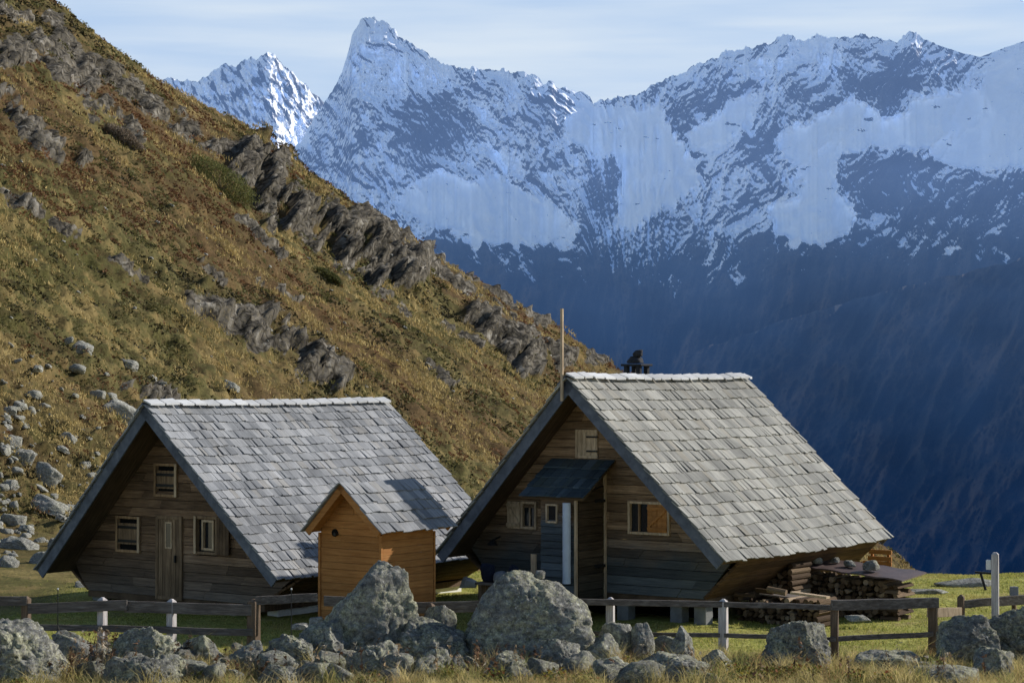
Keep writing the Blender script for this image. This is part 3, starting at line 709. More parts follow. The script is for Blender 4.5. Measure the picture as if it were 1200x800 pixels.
# ---- the right-hand hut
def build_right_hut():
    y2 = 41.8; root = empty('wooden_hut', (200/F*y2, y2, 0), RZ)
    tag(root, 'brown wooden hut with a small dark lean-to porch and firewood stacked along its right side', 'hut', 'shingle-roofed mountain huts')
    pk, eR, eL = (-2.23, 5.05), (1.47, 1.47), (-5.66, 1.23); y0, y1 = -.9, 6.53; LW = 6.2
    make_roof(root, pk, eR, eL, y0, y1, 17, (.11, .21), 'shingle_right', 21, barge=.23)
    # gable wall outline, just under the deck
    def roofz(u): return pk[1]+(u-pk[0])*((eR[1]-pk[1])/(eR[0]-pk[0]) if u > pk[0] else (eL[1]-pk[1])/(eL[0]-pk[0]))-.15
    uL, uR, z0 = -4.75, .5, .58
    outline = [(uL, z0), (uR, z0), (1.25, roofz(1.25)), (pk[0], roofz(pk[0])), (-5.42, roofz(-5.42))]
    holes = [(-4.33, -3.69, 1.87, 2.36), (-1.27, -.36, 1.88, 2.46), (-2.58, -2.12, 3.42, 3.92)]
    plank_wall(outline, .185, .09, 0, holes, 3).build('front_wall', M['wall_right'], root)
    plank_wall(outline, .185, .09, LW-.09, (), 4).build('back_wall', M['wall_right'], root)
    eave_panel((uR, z0), (eR[0]-.10, eR[1]-.06), .0, LW, 6, 'eave_wood', root)
    eave_panel((uL, z0), (eL[0]+.10, eL[1]-.06), .0, LW, 6, 'soffit', root)
    MB().box(uL, uR, .02, LW, z0-.16, z0-.003).build('floor', M['soffit'], root)
    for u in (-4.5, -3.3, -1.55, -.25, .32):
        for y in ((.12, 5.6) if u != -1.55 else (.12,)): MB().box(u-.14, u+.14, y, y+.3, -.35, z0-.165).build('foundation_post', M['concrete'], root, .02)
    MB().box(uL+.2, uR-.2, 1.2, 1.3, -.4, z0-.17).build('underfloor_shade', M['black'], root)  # black sheet standing for the shade beneath the floor
    # upper hatch
    h = frame_mb(-2.58, -2.12, 3.42, 3.92, 0, .05, .03).build('hatch', M['pale_wood'], root)
    boards(-2.578, -2.122, 3.422, 3.918, -.022, .03, 4).build('hatch_board', M['pale_wood'], h)
    for z in (3.52, 3.82): MB().box(-2.34, -2.06, -.05, -.026, z-.018, z+.018).build('hinge', M['iron'], h)
    # left window: shutter open at its left
    wn = frame_mb(-4.0, -3.69, 1.87, 2.36, 0, .05, .035).build('window', M['pale_wood'], root)
    MB().box(-4.0, -3.69, .05, .06, 1.87, 2.36).build('pane', M['glass'], wn)
    MB().box(-3.86, -3.83, .01, .05, 1.87, 2.36).build('mullion', M['pale_wood'], wn)
    mb = boards(-4.40, -4.06, 1.82, 2.40, -.05, -.012, 4)
    for z in (1.90, 2.32): mb.box(-4.40, -4.06, -.08, -.051, z-.035, z+.035)
    mb.bar((-4.37, -.066, 2.28), (-4.09, -.066, 1.94), .06, .03, (0, 1, 0)); mb.build('shutter', M['pale_wood'], wn)
    # right window with one shutter
    wn = frame_mb(-1.27, -.36, 1.88, 2.46, 0, .05, .03).build('window', M['pale_wood'], root)
    MB().box(-1.27, -.36, .06, .07, 1.88, 2.46).build('pane', M['glass'], wn)
    MB().box(-1.08, -1.05, .0, .06, 1.88, 2.46).build('mullion', M['shutter'], wn)
    mb = boards(-.84, -.365, 1.885, 2.455, -.03, .01, 4)
    for z in (1.96, 2.38): mb.box(-.83, -.375, -.055, -.031, z-.03, z+.03)
    mb.bar((-.80, -.045, 2.0), (-.40, -.045, 2.34), .05, .025, (0, 1, 0)); mb.build('shutter', M['orange'], wn)
    # porch
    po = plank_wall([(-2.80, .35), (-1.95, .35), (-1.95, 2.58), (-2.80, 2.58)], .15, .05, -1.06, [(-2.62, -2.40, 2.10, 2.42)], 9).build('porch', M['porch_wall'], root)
    pside = MB()
    for i in range(15):
        z = .35+i*.165; o = random.uniform(0, .008)
        za, zb = z+.005, z+.16
        def lim(y): return 2.56+(y+1.05)*.62
        ya, yb = -1.0, -.02
        pside.hexa([(-1.94, ya, min(za, lim(ya))), (-1.89+o, ya, min(za, lim(ya))), (-1.89+o, yb, min(za, lim(yb))), (-1.94, yb, min(za, lim(yb))),
                    (-1.94, ya, min(zb, lim(ya))), (-1.89+o, ya, min(zb, lim(ya))), (-1.89+o, yb, min(zb, lim(yb))), (-1.94, yb, min(zb, lim(yb)))])
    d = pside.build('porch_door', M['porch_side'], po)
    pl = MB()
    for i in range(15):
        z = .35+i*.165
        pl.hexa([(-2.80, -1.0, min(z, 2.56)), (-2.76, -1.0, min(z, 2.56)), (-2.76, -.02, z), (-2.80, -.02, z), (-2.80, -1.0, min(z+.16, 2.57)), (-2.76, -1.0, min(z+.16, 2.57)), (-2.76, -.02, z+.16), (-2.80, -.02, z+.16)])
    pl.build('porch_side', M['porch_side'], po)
    for x, y in ((-1.94, -1.09), (-1.905, -.06)): MB().box(x, x+.055, y, y+.05, .35, 2.56 if y < -1 else 3.10).build('corner_post', M['pale_wood'], po)
    for z in (1.15, 2.5): MB().box(-1.872, -1.845, -.42, -.06, z-.03, z+.03).build('hinge', M['iron'], po)
    frame_mb(-2.62, -2.40, 2.10, 2.42, -1.06, .035, .03).build('window', M['pale_wood'], po)
    MB().box(-2.62, -2.40, -1.03, -1.025, 2.10, 2.42).build('pane', M['glass'], po)
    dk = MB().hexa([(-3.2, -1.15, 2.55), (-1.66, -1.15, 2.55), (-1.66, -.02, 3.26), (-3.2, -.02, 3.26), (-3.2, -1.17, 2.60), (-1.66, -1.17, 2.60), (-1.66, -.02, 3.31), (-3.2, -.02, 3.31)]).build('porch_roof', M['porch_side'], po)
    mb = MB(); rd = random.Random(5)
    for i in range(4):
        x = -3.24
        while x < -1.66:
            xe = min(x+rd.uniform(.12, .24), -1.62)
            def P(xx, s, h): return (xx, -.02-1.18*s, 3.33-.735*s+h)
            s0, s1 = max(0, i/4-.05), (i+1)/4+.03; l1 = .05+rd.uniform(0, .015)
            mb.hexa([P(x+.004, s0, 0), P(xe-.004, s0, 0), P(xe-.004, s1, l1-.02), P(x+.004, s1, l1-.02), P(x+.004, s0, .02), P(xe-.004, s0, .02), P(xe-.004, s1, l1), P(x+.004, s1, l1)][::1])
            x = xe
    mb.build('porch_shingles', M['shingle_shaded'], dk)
    pp = MB().tube((-2.05, -1.20, .85), (-2.05, -1.20, 2.50), .085, n=16)
    pp = pp.build('duct_pipe', M['pipe'], root, smooth=False)
    for z in (1.5, 2.2): MB().tube((-2.05, -1.20, z), (-2.05, -1.20, z+.03), .092, n=16).build('pipe_collar', M['pipe'], pp)
    # lamp under the left eave
    lp = MB().tube((-4.62, -.28, 1.46), (-4.62, -.28, 1.56), .13, .04, 14).tube((-4.62, -.28, 1.56), (-4.62, .0, 1.62), .02, n=8)
    lp.build('wall_lamp', M['iron'], root)
    # pale pole fixed to the gable peak
    MB().bar((-2.33, -.96, 4.58), (-2.33, -.96, 6.49), .055, .045, (0, 1, 0)).build('gable_pole', M['pale_wood'], root)
    # chimney behind the ridge
    cx, cy = -2.92, 2.85
    ch = MB().box(cx-.22, cx+.22, cy-.22, cy+.22, 3.9, 5.12).build('chimney', M['soot'], root, .02)
    for sx in (-1, 1):
        for sy in (-1, 1): MB().box(cx+sx*.16-.05, cx+sx*.16+.05, cy+sy*.16-.05, cy+sy*.16+.05, 5.11, 5.33).build('chimney_pillar', M['soot'], ch, .01)
    MB().box(cx-.27, cx+.27, cy-.25, cy+.25, 5.325, 5.375).build('chimney_slab', M['soot'], ch, .015)
    for nm, sd, r_, dx, dz in (('chimney_stone', 91, (.20, .18, .11), -.02, 5.45), ('chimney_stone', 92, (.12, .11, .10), .02, 5.59)):
        s = bpy.data.objects.new(nm, boulder_mesh(nm, sd, r_[0], r_[1], r_[2], M['soot'], sub=3, planes=8)); C.objects.link(s); s.parent = ch; s.location = (cx+dx, cy, dz)
    return root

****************

*What the task requires*
Repeat the lines exactly as they stand, from the opening line of the data through the line with "-2.12, 3.42, 3.92)]". Pictures stay out of the copy.

*Exercise result*
Keep writing the Blender script for this image. This is part 3, starting at line 709. More parts follow. The script is for Blender 4.5. Measure the picture as if it were 1200x800 pixels.
# ---- the right-hand hut
def build_right_hut():
    y2 = 41.8; root = empty('wooden_hut', (200/F*y2, y2, 0), RZ)
    tag(root, 'brown wooden hut with a small dark lean-to porch and firewood stacked along its right side', 'hut', 'shingle-roofed mountain huts')
    pk, eR, eL = (-2.23, 5.05), (1.47, 1.47), (-5.66, 1.23); y0, y1 = -.9, 6.53; LW = 6.2
    make_roof(root, pk, eR, eL, y0, y1, 17, (.11, .21), 'shingle_right', 21, barge=.23)
    # gable wall outline, just under the deck
    def roofz(u): return pk[1]+(u-pk[0])*((eR[1]-pk[1])/(eR[0]-pk[0]) if u > pk[0] else (eL[1]-pk[1])/(eL[0]-pk[0]))-.15
    uL, uR, z0 = -4.75, .5, .58
    outline = [(uL, z0), (uR, z0), (1.25, roofz(1.25)), (pk[0], roofz(pk[0])), (-5.42, roofz(-5.42))]
    holes = [(-4.33, -3.69, 1.87, 2.36), (-1.27, -.36, 1.88, 2.46), (-2.58, -2.12, 3.42, 3.92)]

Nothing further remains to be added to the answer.